Stated exercise> Repeat all of the data precisely.

Data lines>
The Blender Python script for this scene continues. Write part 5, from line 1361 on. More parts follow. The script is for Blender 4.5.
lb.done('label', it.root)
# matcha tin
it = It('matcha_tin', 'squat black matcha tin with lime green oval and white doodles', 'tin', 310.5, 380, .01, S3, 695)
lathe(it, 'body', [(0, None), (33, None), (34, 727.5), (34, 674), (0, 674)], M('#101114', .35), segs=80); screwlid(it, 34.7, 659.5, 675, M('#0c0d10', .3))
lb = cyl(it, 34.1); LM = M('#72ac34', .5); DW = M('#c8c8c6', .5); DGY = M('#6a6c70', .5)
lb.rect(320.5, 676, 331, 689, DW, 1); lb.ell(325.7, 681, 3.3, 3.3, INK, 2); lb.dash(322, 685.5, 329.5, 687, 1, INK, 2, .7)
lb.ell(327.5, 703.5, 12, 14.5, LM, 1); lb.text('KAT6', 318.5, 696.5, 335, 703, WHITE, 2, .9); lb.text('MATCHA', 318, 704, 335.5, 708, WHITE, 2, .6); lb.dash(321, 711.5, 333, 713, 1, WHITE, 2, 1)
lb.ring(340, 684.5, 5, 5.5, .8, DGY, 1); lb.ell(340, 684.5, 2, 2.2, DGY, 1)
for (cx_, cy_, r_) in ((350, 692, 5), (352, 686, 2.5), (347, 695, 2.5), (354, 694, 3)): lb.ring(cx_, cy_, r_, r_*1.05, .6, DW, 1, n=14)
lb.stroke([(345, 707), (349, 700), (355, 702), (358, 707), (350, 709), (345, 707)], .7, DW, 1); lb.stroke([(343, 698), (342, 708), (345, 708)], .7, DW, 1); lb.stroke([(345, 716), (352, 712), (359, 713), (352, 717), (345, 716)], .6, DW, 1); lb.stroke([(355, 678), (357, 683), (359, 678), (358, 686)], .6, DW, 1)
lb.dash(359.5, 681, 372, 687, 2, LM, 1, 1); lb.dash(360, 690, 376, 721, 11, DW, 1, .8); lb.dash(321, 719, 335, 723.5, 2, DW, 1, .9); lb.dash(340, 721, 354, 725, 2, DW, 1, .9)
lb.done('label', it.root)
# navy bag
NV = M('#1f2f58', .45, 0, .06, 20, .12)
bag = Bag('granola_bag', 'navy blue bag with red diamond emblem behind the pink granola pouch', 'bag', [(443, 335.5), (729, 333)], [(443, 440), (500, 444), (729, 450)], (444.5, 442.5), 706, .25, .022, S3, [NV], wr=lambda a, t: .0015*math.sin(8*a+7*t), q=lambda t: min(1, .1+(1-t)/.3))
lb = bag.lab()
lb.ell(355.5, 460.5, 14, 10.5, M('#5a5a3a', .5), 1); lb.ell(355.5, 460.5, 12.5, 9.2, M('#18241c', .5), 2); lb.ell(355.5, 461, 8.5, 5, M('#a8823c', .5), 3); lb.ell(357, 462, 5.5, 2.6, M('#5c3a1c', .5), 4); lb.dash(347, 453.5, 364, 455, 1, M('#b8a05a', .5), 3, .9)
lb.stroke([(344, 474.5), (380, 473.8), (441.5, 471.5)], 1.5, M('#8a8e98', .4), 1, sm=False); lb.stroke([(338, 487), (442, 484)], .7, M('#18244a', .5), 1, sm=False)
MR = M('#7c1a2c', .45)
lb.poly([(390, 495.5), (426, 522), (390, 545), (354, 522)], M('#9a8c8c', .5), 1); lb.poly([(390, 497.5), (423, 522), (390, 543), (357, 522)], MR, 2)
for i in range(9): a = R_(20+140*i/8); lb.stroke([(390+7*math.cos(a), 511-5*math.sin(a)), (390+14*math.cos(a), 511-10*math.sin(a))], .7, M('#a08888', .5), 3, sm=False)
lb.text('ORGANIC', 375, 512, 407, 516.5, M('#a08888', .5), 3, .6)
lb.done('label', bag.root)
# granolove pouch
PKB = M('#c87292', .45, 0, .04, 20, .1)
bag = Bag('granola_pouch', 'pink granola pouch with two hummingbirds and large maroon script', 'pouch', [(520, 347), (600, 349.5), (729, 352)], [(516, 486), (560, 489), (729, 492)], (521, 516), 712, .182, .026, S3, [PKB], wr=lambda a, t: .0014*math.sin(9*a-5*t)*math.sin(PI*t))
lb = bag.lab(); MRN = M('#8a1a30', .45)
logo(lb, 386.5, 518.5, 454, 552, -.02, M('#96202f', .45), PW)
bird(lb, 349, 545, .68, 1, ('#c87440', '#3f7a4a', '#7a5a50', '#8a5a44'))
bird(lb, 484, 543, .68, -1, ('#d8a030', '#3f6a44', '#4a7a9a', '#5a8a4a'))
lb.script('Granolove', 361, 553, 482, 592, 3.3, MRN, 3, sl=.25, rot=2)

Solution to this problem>
The Blender Python script for this scene continues. Write part 5, from line 1361 on. More parts follow. The script is for Blender 4.5.
lb.done('label', it.root)
# matcha tin
it = It('matcha_tin', 'squat black matcha tin with lime green oval and white doodles', 'tin', 310.5, 380, .01, S3, 695)
lathe(it, 'body', [(0, None), (33, None), (34, 727.5), (34, 674), (0, 674)], M('#101114', .35), segs=80); screwlid(it, 34.7, 659.5, 675, M('#0c0d10', .3))
lb = cyl(it, 34.1); LM = M('#72ac34', .5); DW = M('#c8c8c6', .5); DGY = M('#6a6c70', .5)
lb.rect(320.5, 676, 331, 689, DW, 1); lb.ell(325.7, 681, 3.3, 3.3, INK, 2); lb.dash(322, 685.5, 329.5, 687, 1, INK, 2, .7)
lb.ell(327.5, 703.5, 12, 14.5, LM, 1); lb.text('KAT6', 318.5, 696.5, 335, 703, WHITE, 2, .9); lb.text('MATCHA', 318, 704, 335.5, 708, WHITE, 2, .6); lb.dash(321, 711.5, 333, 713, 1, WHITE, 2, 1)
lb.ring(340, 684.5, 5, 5.5, .8, DGY, 1); lb.ell(340, 684.5, 2, 2.2, DGY, 1)
for (cx_, cy_, r_) in ((350, 692, 5), (352, 686, 2.5), (347, 695, 2.5), (354, 694, 3)): lb.ring(cx_, cy_, r_, r_*1.05, .6, DW, 1, n=14)
lb.stroke([(345, 707), (349, 700), (355, 702), (358, 707), (350, 709), (345, 707)], .7, DW, 1); lb.stroke([(343, 698), (342, 708), (345, 708)], .7, DW, 1); lb.stroke([(345, 716), (352, 712), (359, 713), (352, 717), (345, 716)], .6, DW, 1); lb.stroke([(355, 678), (357, 683), (359, 678), (358, 686)], .6, DW, 1)
lb.dash(359.5, 681, 372, 687, 2, LM, 1, 1); lb.dash(360, 690, 376, 721, 11, DW, 1, .8); lb.dash(321, 719, 335, 723.5, 2, DW, 1, .9); lb.dash(340, 721, 354, 725, 2, DW, 1, .9)
lb.done('label', it.root)
# navy bag
NV = M('#1f2f58', .45, 0, .06, 20, .12)
bag = Bag('granola_bag', 'navy blue bag with red diamond emblem behind the pink granola pouch', 'bag', [(443, 335.5), (729, 333)], [(443, 440), (500, 444), (729, 450)], (444.5, 442.5), 706, .25, .022, S3, [NV], wr=lambda a, t: .0015*math.sin(8*a+7*t), q=lambda t: min(1, .1+(1-t)/.3))
lb = bag.lab()
lb.ell(355.5, 460.5, 14, 10.5, M('#5a5a3a', .5), 1); lb.ell(355.5, 460.5, 12.5, 9.2, M('#18241c', .5), 2); lb.ell(355.5, 461, 8.5, 5, M('#a8823c', .5), 3); lb.ell(357, 462, 5.5, 2.6, M('#5c3a1c', .5), 4); lb.dash(347, 453.5, 364, 455, 1, M('#b8a05a', .5), 3, .9)
lb.stroke([(344, 474.5), (380, 473.8), (441.5, 471.5)], 1.5, M('#8a8e98', .4), 1, sm=False); lb.stroke([(338, 487), (442, 484)], .7, M('#18244a', .5), 1, sm=False)
MR = M('#7c1a2c', .45)
lb.poly([(390, 495.5), (426, 522), (390, 545), (354, 522)], M('#9a8c8c', .5), 1); lb.poly([(390, 497.5), (423, 522), (390, 543), (357, 522)], MR, 2)
for i in range(9): a = R_(20+140*i/8); lb.stroke([(390+7*math.cos(a), 511-5*math.sin(a)), (390+14*math.cos(a), 511-10*math.sin(a))], .7, M('#a08888', .5), 3, sm=False)
lb.text('ORGANIC', 375, 512, 407, 516.5, M('#a08888', .5), 3, .6)
lb.done('label', bag.root)
# granolove pouch
PKB = M('#c87292', .45, 0, .04, 20, .1)
bag = Bag('granola_pouch', 'pink granola pouch with two hummingbirds and large maroon script', 'pouch', [(520, 347), (600, 349.5), (729, 352)], [(516, 486), (560, 489), (729, 492)], (521, 516), 712, .182, .026, S3, [PKB], wr=lambda a, t: .0014*math.sin(9*a-5*t)*math.sin(PI*t))
lb = bag.lab(); MRN = M('#8a1a30', .45)
logo(lb, 386.5, 518.5, 454, 552, -.02, M('#96202f', .45), PW)
bird(lb, 349, 545, .68, 1, ('#c87440', '#3f7a4a', '#7a5a50', '#8a5a44'))
bird(lb, 484, 543, .68, -1, ('#d8a030', '#3f6a44', '#4a7a9a', '#5a8a4a'))
lb.script('Granolove', 361, 553, 482, 592, 3.3, MRN, 3, sl=.25, rot=2)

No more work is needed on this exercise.